9. Media Lens: “Secondly, while IBC’s self-described task does indeed require only “care and literacy”, does not the task of challenging peer-reviewed science published by some of the world’s leading epidemiologists require very much more? Does it not, in fact ‘require statistical analysis or extrapolations,’…”.

In fact, it does not require “statistical analysis” to observe that the Lancet 2006 figure implies that half a million death certificates are missing. It does not require “extrapolations” to observe contradictions in the accounts of the Lancet 2006 team’s description of sampling, or to note that the sampling methodology as published wouldn’t give you “random” street selection. You don’t need “world’s leading epidemiologists” to appreciate how important random sampling is.


The rhetorical basis of Media Lens’s campaign against IBC is: “how dare these data collectors tirelessly and vigorously criticise an epidemiological study”. It’s a weak and misleading argument, and an appeal to crass credentialism. It’s noteworthy that Media Lens don’t apply the same credentialist standards to the ORB poll which they endorse (and which, as noted above, is not peer-reviewed science). It’s noteworthy also that (to date) Media Lens have ignored a large body of science (from leaders in the fields of demography and epidemiology) which tends to support and confirm the data collected by IBC.
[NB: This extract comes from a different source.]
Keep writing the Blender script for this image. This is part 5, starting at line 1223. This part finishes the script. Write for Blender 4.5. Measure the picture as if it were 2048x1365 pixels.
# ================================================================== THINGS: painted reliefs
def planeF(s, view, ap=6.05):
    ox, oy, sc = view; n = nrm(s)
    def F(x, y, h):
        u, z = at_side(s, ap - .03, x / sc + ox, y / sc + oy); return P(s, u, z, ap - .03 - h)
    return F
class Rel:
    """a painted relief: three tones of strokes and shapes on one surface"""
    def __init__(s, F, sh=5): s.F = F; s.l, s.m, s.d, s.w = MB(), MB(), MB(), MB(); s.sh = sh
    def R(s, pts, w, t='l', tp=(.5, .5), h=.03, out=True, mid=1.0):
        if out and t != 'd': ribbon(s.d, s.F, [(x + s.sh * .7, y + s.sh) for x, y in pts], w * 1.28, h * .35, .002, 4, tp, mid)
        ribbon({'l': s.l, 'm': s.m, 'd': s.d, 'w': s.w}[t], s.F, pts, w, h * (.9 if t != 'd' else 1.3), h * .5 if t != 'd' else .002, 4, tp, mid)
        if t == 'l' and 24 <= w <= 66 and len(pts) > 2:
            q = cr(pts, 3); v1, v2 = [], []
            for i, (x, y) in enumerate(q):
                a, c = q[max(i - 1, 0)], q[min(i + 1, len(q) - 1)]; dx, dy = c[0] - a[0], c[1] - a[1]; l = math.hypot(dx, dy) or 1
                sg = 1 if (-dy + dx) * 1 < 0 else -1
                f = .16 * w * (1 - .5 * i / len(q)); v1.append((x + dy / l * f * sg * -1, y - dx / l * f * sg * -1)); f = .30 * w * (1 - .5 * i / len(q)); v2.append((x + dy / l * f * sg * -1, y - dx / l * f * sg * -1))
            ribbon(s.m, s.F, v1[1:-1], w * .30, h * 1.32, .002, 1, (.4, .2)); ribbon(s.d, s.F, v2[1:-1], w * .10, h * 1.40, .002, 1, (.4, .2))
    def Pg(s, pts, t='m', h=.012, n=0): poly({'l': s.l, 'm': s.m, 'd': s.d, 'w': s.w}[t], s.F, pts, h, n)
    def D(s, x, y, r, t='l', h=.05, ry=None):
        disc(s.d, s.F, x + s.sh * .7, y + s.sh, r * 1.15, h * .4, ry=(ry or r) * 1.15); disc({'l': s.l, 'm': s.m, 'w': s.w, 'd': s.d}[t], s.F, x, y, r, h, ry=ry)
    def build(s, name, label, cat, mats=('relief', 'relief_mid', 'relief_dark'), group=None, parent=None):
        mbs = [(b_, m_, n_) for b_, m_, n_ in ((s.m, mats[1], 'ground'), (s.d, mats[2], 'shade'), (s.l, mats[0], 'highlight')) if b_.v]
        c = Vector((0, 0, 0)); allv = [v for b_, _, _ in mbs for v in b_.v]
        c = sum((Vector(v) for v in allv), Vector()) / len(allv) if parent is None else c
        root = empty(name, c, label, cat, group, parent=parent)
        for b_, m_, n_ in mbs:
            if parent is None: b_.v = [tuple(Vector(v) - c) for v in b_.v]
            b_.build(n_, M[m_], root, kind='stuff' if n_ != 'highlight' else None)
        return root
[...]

Bear in mind that Media Lens went as far as writing (in a letter to New Statesman magazine, 16/10/06) that, “to our knowledge, IBC has not been able to demonstrate support for its methods from a single professional epidemiologist”. Presumably they weren’t paying attention to the views of leading epidemiologists such as Debarati Guha-Sapir, Olivier Degomme, Mohamed M. Ali, Colin Mathers, J. Ties Boerma, etc.